Tuesday, April 04, 2006

Make a Break for the Borders

Speaking of e-paper-based reading devices, coming this summer to a Borders near you:
The Sony Reader, a new text-reading device that lets you have the Bible or the entire works of Tolstoy on hand but carry around the physical equivalent of a paperback, will be sold at Borders bookstores.

The gadget, which debuted at the Consumer Electronics Show earlier this year, evokes the visual stability of something printed on overlay. It resembles actual paper and ink, with little flickering.

The high-resolution (SVGA 800x600) electronic-paper display screen supports BBeB Book, PDF and MP3 formats and can also display JPEG images.

The device measures 6.9 inches by 4.9 inches by 0.5 inches and weighs in at just more than half a pound. The Sony Reader takes Memory Sticks or SD flash memory cards to augment 64MB of internal memory, creating the potential to travel with hundreds of books.
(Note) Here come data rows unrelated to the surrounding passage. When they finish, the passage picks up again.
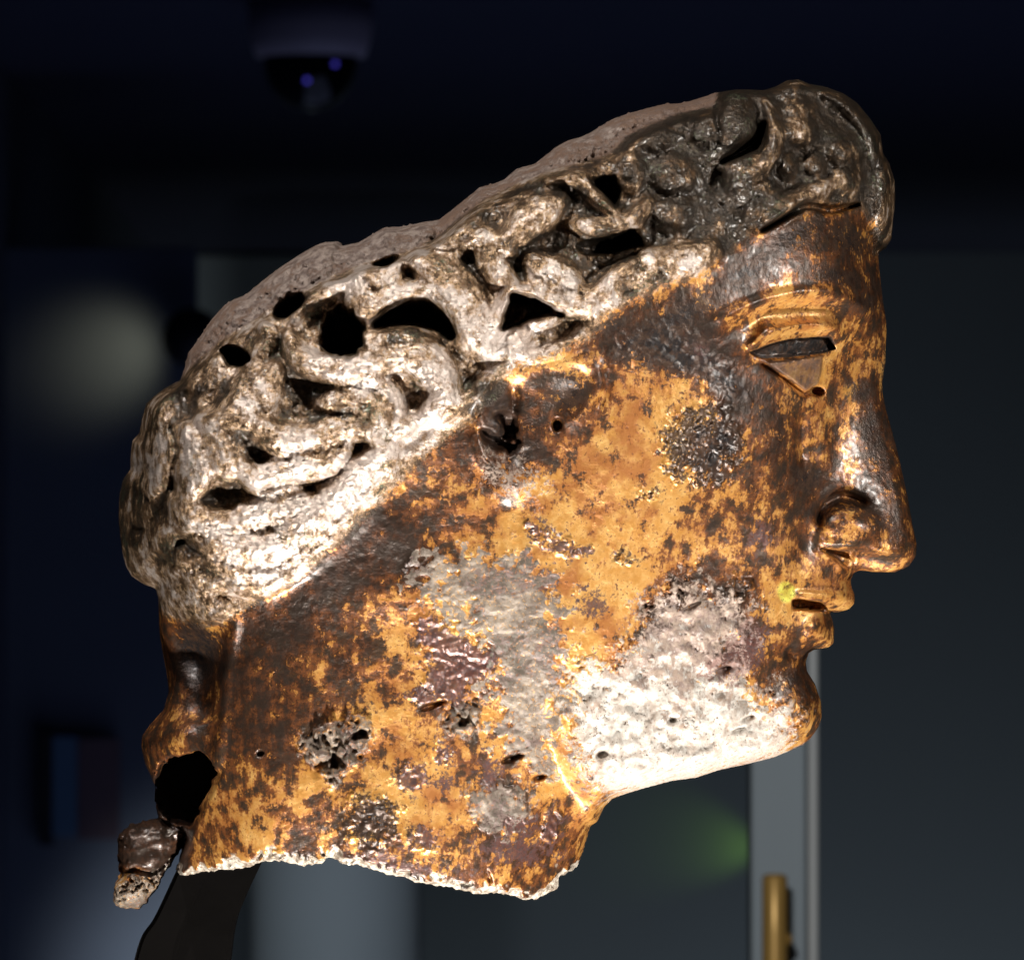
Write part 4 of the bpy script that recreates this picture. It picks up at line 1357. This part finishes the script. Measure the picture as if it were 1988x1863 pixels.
prof = [(0, 0), (rb * 0.8, 0), (rb, rb * 0.3)] + [(rb, hh * k / 6) for k in range(1, 6)] + [(rb, hh - rb * 0.35), (rb * 0.85, hh - rb * 0.1), (rb * 0.6, hh), (0, hh)]
bar = lathe('bar', prof, M_brass, pull, 40)
for zz in (0.25, 0.82):
    bm = bmesh.new()
    bmesh.ops.create_cone(bm, cap_ends=True, segments=24, radius1=rb * 0.5, radius2=rb * 0.5, depth=0.058, matrix=Matrix.Translation((rb * 0.9, 0.029, hh * zz)) @ Matrix.Rotation(R(90), 4, 'X'))
    mesh_obj('bracket', bm, M_brass, pull)

# added dark partition that catches the glow at the left; carries poster and spotlight
PART_Y = 13.36
ax, bx_, lo, hi = span(-500, 380, 480, 1900, PART_Y)
M_part = simple_mat('dark_blue_partition', (0.13, 0.15, 0.19), 0.8, 0, 0.15, 4)
bm = bmesh.new()
box(bm, ax, bx_, PART_Y, PART_Y + 0.06, FLOOR_Z, hi, 0.004)
o = mesh_obj('glow_partition', bm, M_part, None, False)
tag(o, 'added dark blue partition at the left edge, placed to catch the glow, with a dim poster on it', 'wall')
# poster panel on the dark wall at the lower left
M_pb = simple_mat('poster_black', (0.01, 0.01, 0.012), 0.6)
M_pblue = simple_mat('poster_blue', (0.10, 0.19, 0.30), 0.6, 0, 0.2, 6)
M_pbrown = simple_mat('poster_brown', (0.16, 0.10, 0.11), 0.6, 0, 0.25, 6)
D3 = PART_Y - 0.052
a_ = at(155, 1635, D3)
ps = empty('poster_panel', (a_.x, D3, a_.z))
tag(ps, 'dim blue and brown poster panel with a black left edge, left of the neck', 'poster')
block('black_edge', 76, 101, 1418, 1640, D3, 0.05, M_pb, ps, 0.002)
block('blue_field', 102, 150, 1428, 1622, D3 + 0.01, 0.02, M_pblue, ps, 0.001)
block('brown_field', 151, 232, 1432, 1628, D3 + 0.008, 0.022, M_pbrown, ps, 0.001)

# small dark spotlight can left of the crown, throwing a warm pool on the side wall
D4 = 13.24
u16 = PX / DIST * D4
a_ = at(372, 655, D4)
can = empty('wall_spotlight', a_)
tag(can, 'small dark round spotlight partly hidden behind the crown of the head', 'lamp')
rp = 58 * u16
a_can = a_.copy()
lathe('housing', [(0, -rp)] + [(rp * math.cos(R(k)), rp * math.sin(R(k))) for k in range(-75, 76, 15)] + [(0, rp)], M_pb, can)
bm = bmesh.new()
box(bm, -rp * 0.15, rp * 0.15, rp * 0.9, PART_Y - D4 - 0.001, -rp * 0.15, rp * 0.15, 0.002)
mesh_obj('bracket', bm, M_pb, can, False)
# light panel high on the back wall
M_pan = simple_mat('pale_panel', (0.36, 0.40, 0.40), 0.7, 0, 0.1, 3)
o = block('wall_panel', 236, 640, 496, 900, WALL_Y - 0.03, 0.028, M_pan, None, 0.004)
tag(o, 'dim pale panel on the far wall behind the crown of the head', 'panel')

# lamps for the room behind; those on column and post are added, unseen
spot('panel_lamp', at(300, 300, 17.0) + Vector((0, 0, 0)), at(380, 600, WALL_Y), 4, (0.85, 0.95, 1.0), 34, 1.0, 0.03)
spot('wall_spot_beam', a_can + Vector((-0.055, -0.02, 0.0)), at(225, 690, PART_Y), 0.6, (1.0, 0.93, 0.60), 78, 1.0, 0.03)
spot('column_fill', at(560, 2300, 12.0), at(600, 1760, D1), 70, (0.85, 0.94, 1.0), 40, 1.0, 0.05)
spot('post_fill', (0.0, 3.6, 1.75), at(1525, 1650, D2), 34, (0.9, 0.96, 1.0), 26, 0.8, 0.05)
# added lamp imitates a green reflection, as light on the back wall
spot('green_reflection_lamp', at(1480, 1640, WALL_Y) + Vector((0.06, -0.09, -0.02)), at(1350, 1632, WALL_Y), 0.6, (0.5, 1.0, 0.12), 64, 1.0, 0.01)
# added narrow lamp imitates a green glass reflection beside the mouth
spot('green_glint_lamp', rel((1520 - 994) * PX + 0.02, -0.27, (931 - 1150) * PX + 0.05), rel((1520 - 994) * PX, -0.022, (931 - 1150) * PX), 7.0, (0.12, 1.0, 0.2), 1.5, 0.4, 0.0005)
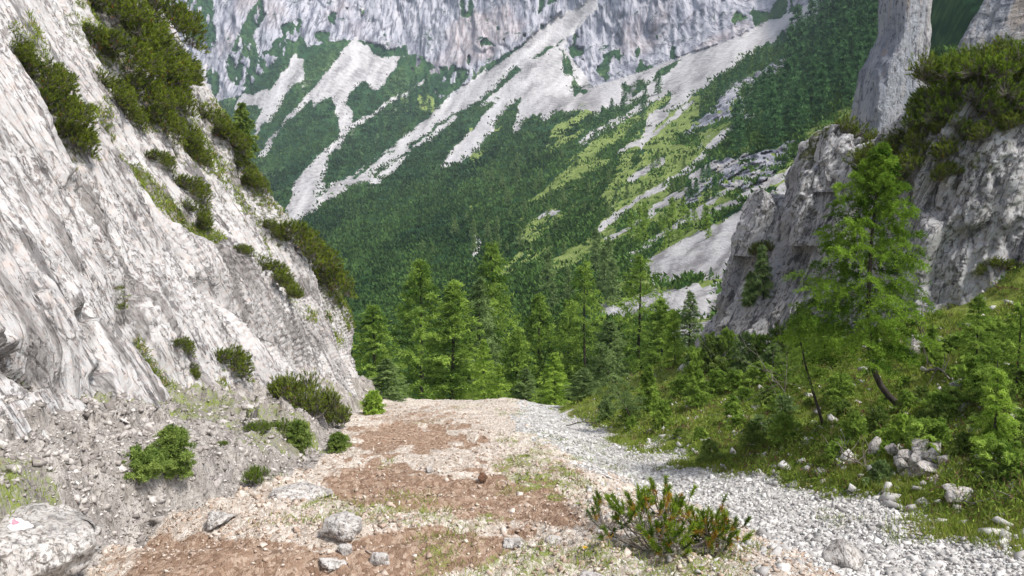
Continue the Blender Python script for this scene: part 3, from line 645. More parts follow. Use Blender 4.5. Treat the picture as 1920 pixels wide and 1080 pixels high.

The Sony Reader also has "a seemingly limitless battery life equivalent of 7,500 pages turns," according to a Stony statement. That's because there is no rundown on the battery over time. Power is only consumed when a reader turns the page.
I've seen a prototype of the Sony Reader and it is impressive--and highly readable. The device is kind of pricey ($299 to $399), but no more so than an iPod. Electronic books themselves will be downloadable from Sony's Web site. It will all hinge on number of titles available (look for all the public domain classics to be available), the variety thereof, and how annoying the digital rights management (DRM) ends up being. Sony (they of the CD rootkit fiasco) isn't known for making life easy for its customers (and they absolutely adore proprietary formats that are completely incompatible with anyone else's hardware), so hopefully they won't end up killing the market before it even takes off.